** STATED TASK **
Filter the records below and copy every line containing the word "More".

Scenes as source code:
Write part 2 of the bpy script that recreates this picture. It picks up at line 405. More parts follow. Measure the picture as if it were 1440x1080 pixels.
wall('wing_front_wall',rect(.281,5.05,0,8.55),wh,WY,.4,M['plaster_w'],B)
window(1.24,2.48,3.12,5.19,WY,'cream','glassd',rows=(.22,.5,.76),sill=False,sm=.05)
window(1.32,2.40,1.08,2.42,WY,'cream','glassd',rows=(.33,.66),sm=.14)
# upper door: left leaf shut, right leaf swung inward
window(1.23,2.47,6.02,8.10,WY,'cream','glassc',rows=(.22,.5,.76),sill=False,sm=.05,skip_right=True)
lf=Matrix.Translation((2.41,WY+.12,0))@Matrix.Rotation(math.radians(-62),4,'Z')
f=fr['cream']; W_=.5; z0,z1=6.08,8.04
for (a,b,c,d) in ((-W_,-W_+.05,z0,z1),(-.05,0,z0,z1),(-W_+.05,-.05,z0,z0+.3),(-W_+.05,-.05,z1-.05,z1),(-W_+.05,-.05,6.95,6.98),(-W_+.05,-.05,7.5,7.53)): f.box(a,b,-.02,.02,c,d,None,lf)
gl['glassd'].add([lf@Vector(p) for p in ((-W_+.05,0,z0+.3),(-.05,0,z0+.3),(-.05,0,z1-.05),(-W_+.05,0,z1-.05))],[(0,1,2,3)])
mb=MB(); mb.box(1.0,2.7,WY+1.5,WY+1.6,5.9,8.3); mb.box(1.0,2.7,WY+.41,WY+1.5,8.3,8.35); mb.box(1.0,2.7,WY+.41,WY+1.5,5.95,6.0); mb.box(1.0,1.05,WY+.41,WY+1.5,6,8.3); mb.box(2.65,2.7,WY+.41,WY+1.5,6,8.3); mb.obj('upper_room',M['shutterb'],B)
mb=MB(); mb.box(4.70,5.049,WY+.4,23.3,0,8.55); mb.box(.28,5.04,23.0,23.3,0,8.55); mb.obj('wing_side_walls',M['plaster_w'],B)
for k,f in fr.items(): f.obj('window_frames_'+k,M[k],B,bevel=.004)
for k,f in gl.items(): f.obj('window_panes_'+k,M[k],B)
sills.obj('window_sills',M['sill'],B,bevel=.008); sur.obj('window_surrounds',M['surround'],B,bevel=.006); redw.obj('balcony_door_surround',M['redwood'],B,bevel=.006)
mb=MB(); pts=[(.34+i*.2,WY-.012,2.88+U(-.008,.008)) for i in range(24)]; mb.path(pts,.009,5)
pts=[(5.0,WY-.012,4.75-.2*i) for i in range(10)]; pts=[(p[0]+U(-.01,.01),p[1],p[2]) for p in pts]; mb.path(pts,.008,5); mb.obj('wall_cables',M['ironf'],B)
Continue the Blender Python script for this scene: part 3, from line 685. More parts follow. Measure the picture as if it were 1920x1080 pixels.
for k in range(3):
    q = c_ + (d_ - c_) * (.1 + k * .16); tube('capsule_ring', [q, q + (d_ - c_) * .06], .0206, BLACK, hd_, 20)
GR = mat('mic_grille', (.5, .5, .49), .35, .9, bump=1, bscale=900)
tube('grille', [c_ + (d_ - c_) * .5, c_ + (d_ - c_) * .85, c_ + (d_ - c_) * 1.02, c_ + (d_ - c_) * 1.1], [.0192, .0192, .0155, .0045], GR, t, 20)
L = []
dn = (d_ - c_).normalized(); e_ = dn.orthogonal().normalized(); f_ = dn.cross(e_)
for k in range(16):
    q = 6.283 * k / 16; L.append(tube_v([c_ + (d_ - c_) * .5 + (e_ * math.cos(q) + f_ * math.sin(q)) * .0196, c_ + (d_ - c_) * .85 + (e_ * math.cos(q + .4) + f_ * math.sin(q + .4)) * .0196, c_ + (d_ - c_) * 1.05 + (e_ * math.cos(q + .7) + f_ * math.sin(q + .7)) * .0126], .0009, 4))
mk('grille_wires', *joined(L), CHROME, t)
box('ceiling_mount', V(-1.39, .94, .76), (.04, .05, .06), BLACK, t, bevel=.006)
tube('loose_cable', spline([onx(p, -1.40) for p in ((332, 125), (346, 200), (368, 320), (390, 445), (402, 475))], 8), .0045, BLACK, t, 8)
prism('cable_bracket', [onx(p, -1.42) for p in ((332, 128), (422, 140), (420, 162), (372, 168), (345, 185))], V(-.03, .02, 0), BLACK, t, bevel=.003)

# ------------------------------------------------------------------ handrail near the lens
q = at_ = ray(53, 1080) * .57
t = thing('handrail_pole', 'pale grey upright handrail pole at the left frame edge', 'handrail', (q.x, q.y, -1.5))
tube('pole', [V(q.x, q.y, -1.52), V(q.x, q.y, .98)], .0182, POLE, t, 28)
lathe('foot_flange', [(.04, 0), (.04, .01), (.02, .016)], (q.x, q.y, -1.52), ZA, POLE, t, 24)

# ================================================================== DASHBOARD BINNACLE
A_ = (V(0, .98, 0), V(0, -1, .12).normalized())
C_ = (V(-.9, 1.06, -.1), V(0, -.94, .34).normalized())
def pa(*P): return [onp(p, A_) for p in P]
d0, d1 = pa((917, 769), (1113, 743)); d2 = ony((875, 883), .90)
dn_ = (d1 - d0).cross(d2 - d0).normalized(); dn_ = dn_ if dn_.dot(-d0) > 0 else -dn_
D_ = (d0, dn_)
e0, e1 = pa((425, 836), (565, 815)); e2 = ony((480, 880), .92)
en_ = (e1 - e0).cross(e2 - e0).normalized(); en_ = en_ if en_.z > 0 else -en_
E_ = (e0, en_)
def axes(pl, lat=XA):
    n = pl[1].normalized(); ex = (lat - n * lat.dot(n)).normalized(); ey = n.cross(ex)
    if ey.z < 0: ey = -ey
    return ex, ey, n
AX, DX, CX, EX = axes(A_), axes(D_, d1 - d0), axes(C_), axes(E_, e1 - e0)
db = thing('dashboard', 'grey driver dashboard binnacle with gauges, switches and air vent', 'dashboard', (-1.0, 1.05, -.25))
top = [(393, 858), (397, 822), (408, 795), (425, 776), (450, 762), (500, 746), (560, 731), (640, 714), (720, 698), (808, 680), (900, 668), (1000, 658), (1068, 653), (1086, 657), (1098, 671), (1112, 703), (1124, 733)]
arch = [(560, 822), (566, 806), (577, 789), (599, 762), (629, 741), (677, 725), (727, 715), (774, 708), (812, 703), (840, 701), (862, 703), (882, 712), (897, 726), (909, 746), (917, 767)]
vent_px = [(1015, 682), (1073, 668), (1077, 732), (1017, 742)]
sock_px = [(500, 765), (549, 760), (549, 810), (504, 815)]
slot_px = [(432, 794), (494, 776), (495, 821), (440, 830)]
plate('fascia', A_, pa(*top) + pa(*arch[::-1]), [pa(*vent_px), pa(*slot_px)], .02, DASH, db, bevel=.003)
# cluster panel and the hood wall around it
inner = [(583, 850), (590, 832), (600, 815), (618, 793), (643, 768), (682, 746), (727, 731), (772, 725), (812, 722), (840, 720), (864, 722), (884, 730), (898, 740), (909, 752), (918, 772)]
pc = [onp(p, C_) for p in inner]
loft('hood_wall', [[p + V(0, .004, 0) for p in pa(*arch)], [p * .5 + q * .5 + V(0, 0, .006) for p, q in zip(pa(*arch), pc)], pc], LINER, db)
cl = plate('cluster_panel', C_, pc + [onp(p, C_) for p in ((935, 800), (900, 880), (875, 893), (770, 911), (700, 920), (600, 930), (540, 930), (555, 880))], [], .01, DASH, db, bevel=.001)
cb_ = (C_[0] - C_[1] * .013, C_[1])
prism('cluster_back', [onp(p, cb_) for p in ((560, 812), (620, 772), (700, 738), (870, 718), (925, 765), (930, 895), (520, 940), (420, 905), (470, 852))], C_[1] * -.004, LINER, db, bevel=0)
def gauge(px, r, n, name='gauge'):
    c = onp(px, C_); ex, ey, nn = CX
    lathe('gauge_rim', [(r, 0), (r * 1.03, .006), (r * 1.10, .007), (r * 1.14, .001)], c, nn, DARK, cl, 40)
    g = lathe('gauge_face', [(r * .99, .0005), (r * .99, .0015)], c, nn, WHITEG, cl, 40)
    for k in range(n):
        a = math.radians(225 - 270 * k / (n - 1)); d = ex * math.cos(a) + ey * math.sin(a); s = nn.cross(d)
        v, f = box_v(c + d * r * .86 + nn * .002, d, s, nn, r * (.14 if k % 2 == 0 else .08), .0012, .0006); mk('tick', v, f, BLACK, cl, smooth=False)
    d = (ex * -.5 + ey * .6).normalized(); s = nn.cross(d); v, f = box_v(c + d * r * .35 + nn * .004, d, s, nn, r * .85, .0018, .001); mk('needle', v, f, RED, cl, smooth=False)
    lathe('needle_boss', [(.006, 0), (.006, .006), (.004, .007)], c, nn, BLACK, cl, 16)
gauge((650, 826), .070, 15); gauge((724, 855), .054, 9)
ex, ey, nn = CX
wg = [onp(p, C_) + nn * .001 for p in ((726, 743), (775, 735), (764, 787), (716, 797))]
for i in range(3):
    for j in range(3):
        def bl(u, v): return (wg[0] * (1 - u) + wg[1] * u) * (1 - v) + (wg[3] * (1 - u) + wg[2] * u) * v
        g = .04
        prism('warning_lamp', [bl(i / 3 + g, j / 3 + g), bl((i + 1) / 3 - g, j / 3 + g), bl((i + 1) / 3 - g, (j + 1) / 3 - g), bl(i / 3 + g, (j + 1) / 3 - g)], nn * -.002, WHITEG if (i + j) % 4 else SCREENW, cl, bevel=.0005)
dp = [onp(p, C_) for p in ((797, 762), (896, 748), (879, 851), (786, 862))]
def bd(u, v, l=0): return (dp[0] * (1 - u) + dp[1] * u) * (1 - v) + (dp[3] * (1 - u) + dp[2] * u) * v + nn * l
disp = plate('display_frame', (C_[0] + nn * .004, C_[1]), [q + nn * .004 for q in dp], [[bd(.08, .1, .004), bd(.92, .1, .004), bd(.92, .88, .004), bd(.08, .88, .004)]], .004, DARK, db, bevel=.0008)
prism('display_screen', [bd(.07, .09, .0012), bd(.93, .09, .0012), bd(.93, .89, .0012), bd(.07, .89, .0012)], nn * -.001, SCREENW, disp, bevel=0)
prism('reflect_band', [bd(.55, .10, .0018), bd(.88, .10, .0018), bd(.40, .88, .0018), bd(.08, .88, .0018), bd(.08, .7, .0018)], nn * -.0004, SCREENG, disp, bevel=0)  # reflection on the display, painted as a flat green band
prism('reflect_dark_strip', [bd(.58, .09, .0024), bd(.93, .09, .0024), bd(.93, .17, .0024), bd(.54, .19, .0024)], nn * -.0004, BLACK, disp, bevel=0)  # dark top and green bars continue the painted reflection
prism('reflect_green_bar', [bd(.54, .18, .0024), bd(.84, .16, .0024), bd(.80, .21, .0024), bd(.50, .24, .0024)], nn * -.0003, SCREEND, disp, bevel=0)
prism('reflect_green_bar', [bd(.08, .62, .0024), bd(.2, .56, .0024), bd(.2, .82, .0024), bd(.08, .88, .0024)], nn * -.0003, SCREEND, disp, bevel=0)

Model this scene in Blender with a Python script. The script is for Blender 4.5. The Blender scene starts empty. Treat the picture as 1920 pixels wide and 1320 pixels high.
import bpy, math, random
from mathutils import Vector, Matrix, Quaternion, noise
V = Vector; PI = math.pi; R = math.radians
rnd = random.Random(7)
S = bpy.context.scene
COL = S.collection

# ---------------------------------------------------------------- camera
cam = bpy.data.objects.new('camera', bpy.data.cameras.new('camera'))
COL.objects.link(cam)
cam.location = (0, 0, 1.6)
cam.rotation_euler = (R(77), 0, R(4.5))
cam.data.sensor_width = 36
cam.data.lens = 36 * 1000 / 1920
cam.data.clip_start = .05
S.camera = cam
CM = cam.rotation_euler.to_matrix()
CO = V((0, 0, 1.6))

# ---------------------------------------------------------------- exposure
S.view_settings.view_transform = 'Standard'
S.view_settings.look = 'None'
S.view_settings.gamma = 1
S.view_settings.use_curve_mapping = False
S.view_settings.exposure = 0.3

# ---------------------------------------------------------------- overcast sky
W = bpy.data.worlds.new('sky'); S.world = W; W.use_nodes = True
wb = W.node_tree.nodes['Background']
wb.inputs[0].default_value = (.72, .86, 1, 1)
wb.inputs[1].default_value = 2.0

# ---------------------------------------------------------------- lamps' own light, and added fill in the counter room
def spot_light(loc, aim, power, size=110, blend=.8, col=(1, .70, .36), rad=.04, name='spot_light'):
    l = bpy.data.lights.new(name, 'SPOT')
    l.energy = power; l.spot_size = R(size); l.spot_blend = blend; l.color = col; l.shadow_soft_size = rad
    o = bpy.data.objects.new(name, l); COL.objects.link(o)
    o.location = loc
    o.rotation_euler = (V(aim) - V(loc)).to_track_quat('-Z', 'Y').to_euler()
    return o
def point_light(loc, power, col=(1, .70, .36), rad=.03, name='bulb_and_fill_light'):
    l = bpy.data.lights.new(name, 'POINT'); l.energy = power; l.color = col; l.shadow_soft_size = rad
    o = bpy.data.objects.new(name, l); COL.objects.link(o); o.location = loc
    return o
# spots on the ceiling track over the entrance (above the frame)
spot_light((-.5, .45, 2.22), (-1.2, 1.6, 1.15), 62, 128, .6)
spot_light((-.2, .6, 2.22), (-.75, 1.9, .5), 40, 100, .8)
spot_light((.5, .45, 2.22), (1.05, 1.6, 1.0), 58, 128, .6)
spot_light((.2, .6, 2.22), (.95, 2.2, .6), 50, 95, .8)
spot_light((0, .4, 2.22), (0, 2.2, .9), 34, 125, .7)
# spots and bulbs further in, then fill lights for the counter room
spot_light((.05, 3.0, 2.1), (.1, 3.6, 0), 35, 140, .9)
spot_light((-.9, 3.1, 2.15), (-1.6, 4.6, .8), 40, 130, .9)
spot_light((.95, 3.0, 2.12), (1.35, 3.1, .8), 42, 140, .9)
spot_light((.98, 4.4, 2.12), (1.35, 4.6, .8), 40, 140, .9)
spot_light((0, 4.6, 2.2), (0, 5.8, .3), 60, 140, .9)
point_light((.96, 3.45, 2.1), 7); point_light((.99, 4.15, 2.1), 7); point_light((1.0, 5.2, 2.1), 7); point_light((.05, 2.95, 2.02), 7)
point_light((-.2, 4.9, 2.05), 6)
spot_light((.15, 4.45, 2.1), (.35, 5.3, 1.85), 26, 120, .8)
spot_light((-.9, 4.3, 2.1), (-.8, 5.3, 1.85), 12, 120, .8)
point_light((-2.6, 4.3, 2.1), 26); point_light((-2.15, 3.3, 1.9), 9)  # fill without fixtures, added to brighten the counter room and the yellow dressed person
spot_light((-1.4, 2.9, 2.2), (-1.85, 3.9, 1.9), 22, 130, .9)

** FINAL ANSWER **
Write part 2 of the bpy script that recreates this picture. It picks up at line 405. More parts follow. Measure the picture as if it were 1440x1080 pixels.
Continue the Blender Python script for this scene: part 3, from line 685. More parts follow. Measure the picture as if it were 1920x1080 pixels.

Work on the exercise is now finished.